■ **Work to do**: In the listing that follows, retype every line from the first through the one containing "-.03, 0), (xx". Pictures are to be left out.

■ **Data provided**:
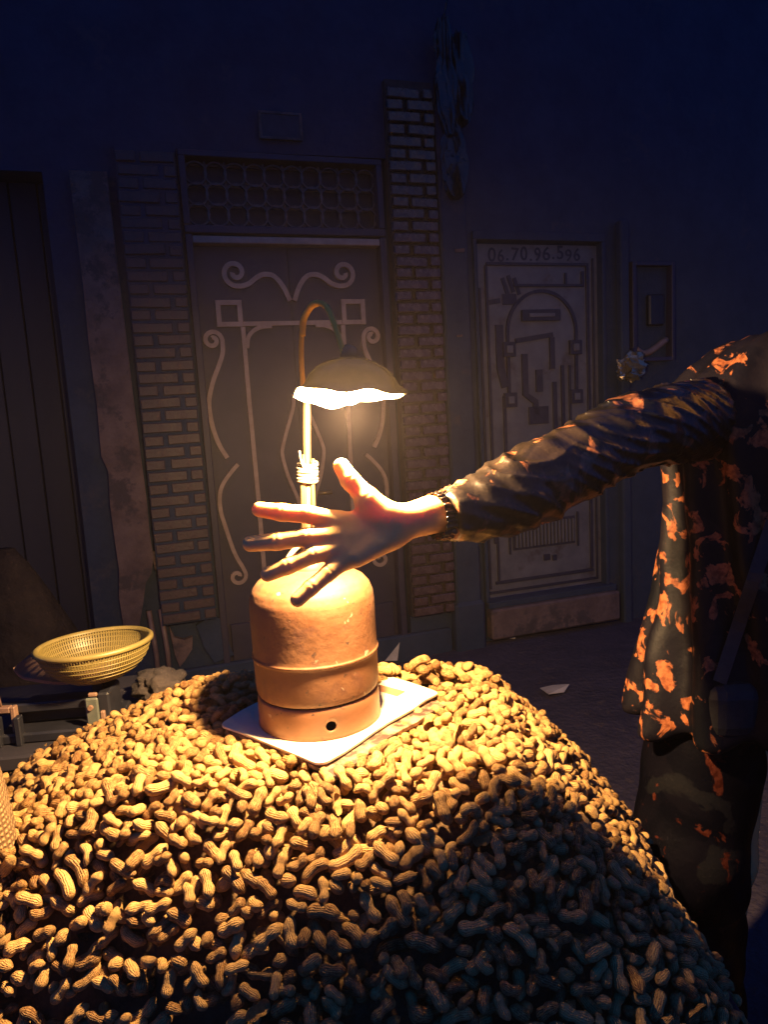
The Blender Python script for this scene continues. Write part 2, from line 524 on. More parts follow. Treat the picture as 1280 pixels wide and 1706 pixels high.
p3 = [(-1.93, .38), (-1.85, .42), (-1.79, .40), (-1.78, .30), (-1.74, .18), (-1.85, .15), (-1.90, .25)]
link("plaster_patch", prism_me("plaster_patch", p3, .01, -.028), M["plaster"], house)
link("plaster_patch", prism_me("plaster_patch", [(-1.93, 2.19), (-1.85, 2.20), (-1.84, 2.07), (-1.925, 2.06)], .01, -.07), M["pale_plaster"], house)
# thin vertical pipe beads beside the jamb foot
for xx in (-2.16, -2.10):
    link("pipe", tube_me("pipe", [(xx, -.03, 0), (xx + .005, -.03, .25), (xx - .01, -.03, .5)], .014, 8), M["tray"], house)


# brick pilasters: every brick its own object
def pilaster(x0, x1, z0, z1, m, name):
    t = link("brick_pilaster", box_me("brick_pilaster", x0 + .004, x1 - .004, -.055 if name == "r" else -.078, .02, z0, z1), M["mortar"] if name == "r" else M["plaster"], house)
    w = x1 - x0
    bms = []
    for fr in (.36, .60, .25, .5, .71):
        bms.append((fr, box_me("brick", 0, fr * w - .012, -.088, -.05, 0, .050, bevel=.004)))
    c = .064
    n = int((z1 - z0) / c)
    for k in range(n):
        a, b2 = (.36, .60) if k % 2 else (.71, .25)
        x = x0
        for fr in (a, b2):
            me = [q for q in bms if q[0] == fr][0][1]
            o = link("brick", me, m, t)
            o.location = (x + .006 + random.uniform(-.003, .003), random.uniform(-.004, .005), z0 + k * c + .007)
            o.rotation_euler = (random.gauss(0, .012), random.gauss(0, .012), random.gauss(0, .02))
            x += fr * w + .012
    return t


pilaster(-.665, -.385, .25, 3.30, M["brick"], "r")
pilaster(-2.11, -1.815, .42, 2.9, M["brick_b"], "l")

# ---- brown metal double door with tan scroll ironwork
UC = -1.245
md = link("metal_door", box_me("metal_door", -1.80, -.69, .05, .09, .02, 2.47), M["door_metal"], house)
md["label"] = "brown sheet-metal door with tan iron scrolls"
fr = [(-1.80, -1.762), (-.728, -.69)]
for a, b in fr:
    box("door_frame", M["door_metal"], md, a, b, -.03, .05, .02, 2.47, bevel=.004)
box("door_frame", M["scroll"], md, -1.762, -.728, -.025, .05, 2.425, 2.462, bevel=.004)
box("lintel_bar", M["door_metal"], md, -1.80, -.69, -.03, .09, 2.475, 2.515, bevel=.004)
box("leaf_seam", M["groove"], md, UC - .006, UC + .006, .042, .051, .04, 2.42)
box("kick_plate", M["door_metal"], md, -1.74, -.75, .03, .05, .06, .34, bevel=.004)
YB0, YB1 = .05, .028


def spiral(cx, cz, r0, r1, a_end, turns, ccw):
    out = []
    n = int(22 * turns)
    for i in range(n + 1):
        t = i / n
        r = r0 + (r1 - r0) * t
        a = a_end - (1 - t) * turns * 2 * math.pi * (1 if ccw else -1)
        out.append((cx + r * math.cos(a), cz + r * math.sin(a)))
    return out


def both(name, pts, w=.026):
    for s in (1, -1):
        q = pts if s == 1 else [(2 * UC - x, z) for x, z in pts]
        link(name, strip_me(name, q, w, YB0, YB1), M["scroll"], md)


top = spiral(-1.548, 2.285, .014, .070, -math.pi / 2, 1.25, True) + [tuple(p) for p in spline([(-1.52, 2.214), (-1.477, 2.228), (-1.43, 2.262), (-1.385, 2.277), (-1.335, 2.265), (-1.29, 2.21), (-1.258, 2.135)], 6)]
both("scroll", top)
sq = [(-1.655, 2.128), (-1.54, 2.128), (-1.54, 2.013), (-1.655, 2.013), (-1.655, 2.128)]
for s in (1, -1):
    q = sq if s == 1 else [(2 * UC - x, z) for x, z in sq]
    me = mesh("square_frame", [], [])
    bm = bmesh.new()
    xs = [p[0] for p in q]; zs = [p[1] for p in q]
    x0, x1, z0, z1 = min(xs), max(xs), min(zs), max(zs)
    w = .026
    for (a, b, c, d) in ((x0 - w / 2, x1 + w / 2, z1 - w / 2, z1 + w / 2), (x0 - w / 2, x1 + w / 2, z0 - w / 2, z0 + w / 2), (x0 - w / 2, x0 + w / 2, z0 + w / 2, z1 - w / 2), (x1 - w / 2, x1 + w / 2, z0 + w / 2, z1 - w / 2)):
        g = bmesh.ops.create_cube(bm, size=1.0)["verts"]
        for v in g:
            v.co = Vector((a + (v.co.x + .5) * (b - a), YB1 + (v.co.y + .5) * (YB0 - YB1), c + (v.co.z + .5) * (d - c)))
    bm.to_mesh(me); bm.free()
    link("square_frame", me, M["scroll"], md)
box("cross_bar", M["scroll"], md, -1.525, -.965, YB1 + .002, YB0, 2.002, 2.026)
both("upright_bar", [(-1.53, 1.998), (-1.529, 1.6), (-1.522, 1.0), (-1.522, .62)], .024)
both("bracket", [tuple(p) for p in spline([(-1.37, 2.0), (-1.43, 1.995), (-1.475, 1.975), (-1.505, 1.94), (-1.516, 1.885)], 6)], .022)
S1 = spiral(-1.70, 1.930, .012, .052, 0, 1.3, False) + [tuple(p) for p in spline([(-1.648, 1.90), (-1.652, 1.86), (-1.675, 1.80), (-1.714, 1.716), (-1.742, 1.63), (-1.749, 1.56), (-1.738, 1.455), (-1.711, 1.361), (-1.675, 1.29)], 5)]
both("scroll", S1, .024)
S2 = [tuple(p) for p in spline([(-1.62, 1.25), (-1.654, 1.217), (-1.71, 1.15), (-1.735, 1.083), (-1.737, 1.0), (-1.722, .92), (-1.682, .755), (-1.64, .66)], 5)] + spiral(-1.675, .615, .05, .012, math.pi * 2.0, 1.1, False)[::1]
both("scroll", S2, .022)
S3 = [tuple(p) for p in spline([(-1.275, 1.62), (-1.285, 1.546), (-1.33, 1.42), (-1.36, 1.33), (-1.366, 1.278), (-1.345, 1.17), (-1.319, 1.094), (-1.29, 1.0), (-1.285, .9)], 5)]
both("scroll", S3, .02)
S4 = [tuple(p) for p in spline([(-1.285, .84), (-1.34, .74), (-1.40, .62), (-1.41, .5), (-1.36, .42), (-1.30, .40)], 5)]
both("scroll", S4, .02)
# round lock rosette
link("door_handle", tube_me("door_handle", [(-1.17, .05, 1.05), (-1.17, .0, 1.05), (-1.10, -.005, 1.05)], .011, 8), M["brass"], md)

# ---- lattice transom above it
tr = link("lattice_transom", box_me("lattice_transom", -1.80, -.69, .10, .13, 2.52, 2.88), M["groove"], house)
for (a, b, c, d) in ((-1.80, -.69, 2.86, 2.89), (-1.80, -1.765, 2.52, 2.86), (-.725, -.69, 2.52, 2.86)):
    box("frame_bar", M["door_metal"], tr, a, b, -.02, .10, c, d, bevel=.003)
ring_me = None
rp_ = [(.056 * math.cos(2 * math.pi * k / 20), .056 * math.sin(2 * math.pi * k / 20)) for k in range(20)]
v, f = [], []
for k in range(20):
    for rr in (.053, .060):
        for yy in (.035, .055):
            a = 2 * math.pi * k / 20
            v.append((rr * math.cos(a), yy, rr * math.sin(a)))
for k in range(20):
    a = k * 4; b = ((k + 1) % 20) * 4
    f += [(a, b, b + 2, a + 2), (a + 1, a + 3, b + 3, b + 1), (a, a + 1, b + 1, b), (a + 2, b + 2, b + 3, a + 3)]
ring_me = mesh("lattice_ring", v, f); fix_normals(ring_me)
for i in range(10):
    for k in range(3):
        o = link("lattice_ring", ring_me, M["lattice"], tr)
        o.location = (-1.712 + i * .104, 0, 2.585 + k * .104)
for i in range(11):
    x = -1.764 + i * .104
    box("lattice_bar", M["lattice"], tr, x - .006, x + .006, .058, .07, 2.52, 2.86)
for k in range(4):
    z = 2.533 + k * .104
    box("lattice_bar", M["lattice"], tr, -1.762, -.728, .0715, .082, z - .006, z + .006)

# ---- small name plate high on the wall
pl = link("name_plate", box_me("name_plate", -1.365, -1.135, -.02, .012, 2.965, 3.10, bevel=.004), M["groove"], house)
for (a, b, c, d) in ((-1.365, -1.135, 3.09, 3.102), (-1.365, -1.135, 2.963, 2.975), (-1.367, -1.353, 2.975, 3.09), (-1.147, -1.133, 2.975, 3.09)):
    box("plate_rim", M["pale_plaster"], pl, a, b, -.026, -.019, c, d)

# ---- dark plaster column strip right of the brick
box("plaster_column", M["plaster"], house, -.372, -.205, -.075, .0, -.05, 3.2, bevel=.012)
box("column_base", M["plaster"], house, -.39, -.19, -.10, .0, -.05, .30, bevel=.02)
chip = [(-.245, 1.02), (-.205, 1.03), (-.20, .75), (-.205, .56), (-.235, .60), (-.262, .68), (-.275, .76), (-.25, .82), (-.262, .93)]
for q in ([(-.29, 2.40), (-.23, 2.405), (-.232, 2.385), (-.288, 2.383)], [(-.30, 1.915), (-.265, 1.917), (-.268, 1.905), (-.30, 1.903)]):
    link("chipped_edge", prism_me("chipped_edge", q, -.07, -.083), M["pale_plaster"], house)

# ---- grey metal door with black mouldings and a painted phone number
gd = link("metal_door", box_me("metal_door", -.125, .742, .03, .08, .27, 2.458), M["grey_metal"], house)
gd["label"] = "pale grey metal door with black mouldings and a painted phone number"
YG0, YG1 = .03, .016


def gline(name, pts, w=.022, m="groove", y1=YG1):
    link(name, strip_me(name, pts, w, YG0, y1), M[m], gd)


def gbox(name, a, b, c, d, m="groove", y1=YG1):
    box(name, M[m], gd, a, b, y1, YG0, c, d, bevel=.002)


box("door_frame", M["plaster"], gd, -.150, -.125, -.03, .08, .02, 2.47, bevel=.004)
box("door_frame", M["plaster"], gd, .742, .768, -.03, .08, .02, 2.47, bevel=.004)
box("door_frame", M["plaster"], gd, -.150, .768, -.03, .08, 2.47, 2.52, bevel=.004)
# outer moulding
gbox("moulding", -.045, .655, 2.332, 2.350)
gbox("moulding", -.055, -.037, .62, 2.332); gbox("moulding", .655, .675, .38, 2.350)
gbox("moulding", -.10, -.085, .33, 2.20); gbox("moulding", .700, .712, .30, 2.38)
gbox("moulding", -.055, .675, .355, .375); gbox("moulding", -.037, -.022, .375, .66)
gbox("moulding", -.10, .712, .296, .312)
gbox("moulding", .14, .64, 2.205, 2.222); gbox("moulding", .62, .64, 2.222, 2.30)
gbox("moulding", .50, .515, 2.222, 2.29)
# arch with bosses
arch = [(.085, 1.50), (.086, 1.88)] + [(.331 - .245 * math.cos(a), 1.93 + .25 * math.sin(a)) for a in np.linspace(0, math.pi, 22)] + [(.575, 1.88), (.572, 1.50)]
gline("arch_moulding", arch, .020)
for (a, b) in ((.565, 1.83), (.09, 1.83), (.565, 1.52), (.09, 1.52)):
    gbox("boss", a - .042, a + .042, b - .045, b + .045, "groove", .004)
    gbox("boss_centre", a - .02, a + .02, b - .022, b + .022, "grey_metal", -.002)
gbox("letter_box", .186, .456, 1.998, 2.066, "groove", .006)
gbox("letter_slot", .235, .415, 2.022, 2.044, "grey_metal", .001)
gline("step_moulding", [(.14, 1.880), (.404, 1.913)], .03)
gline("step_moulding", [(.398, 1.897), (.398, 1.70)], .034)
gline("step_moulding", [(.20, 1.80), (.20, 1.55), (.27, 1.50), (.27, 1.42)], .04)
gline("step_moulding", [(.30, 1.70), (.30, 1.56)], .045)
gline("step_moulding", [(.47, 1.72), (.47, 1.30)], .022)
gline("step_moulding", [(.03, 1.98), (.03, 1.72), (.06, 1.60)], .05)
gbox("step_moulding", .22, .36, 1.36, 1.47)
gbox("step_moulding", .395, .425, 1.20, 1.62); gbox("step_moulding", .515, .53, 1.0, 1.72)
gbox("step_moulding", .04, .06, .95, 1.55)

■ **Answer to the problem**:
The Blender Python script for this scene continues. Write part 2, from line 524 on. More parts follow. Treat the picture as 1280 pixels wide and 1706 pixels high.
p3 = [(-1.93, .38), (-1.85, .42), (-1.79, .40), (-1.78, .30), (-1.74, .18), (-1.85, .15), (-1.90, .25)]
link("plaster_patch", prism_me("plaster_patch", p3, .01, -.028), M["plaster"], house)
link("plaster_patch", prism_me("plaster_patch", [(-1.93, 2.19), (-1.85, 2.20), (-1.84, 2.07), (-1.925, 2.06)], .01, -.07), M["pale_plaster"], house)
# thin vertical pipe beads beside the jamb foot
for xx in (-2.16, -2.10):
    link("pipe", tube_me("pipe", [(xx, -.03, 0), (xx + .005, -.03, .25), (xx - .01, -.03, .5)], .014, 8), M["tray"], house)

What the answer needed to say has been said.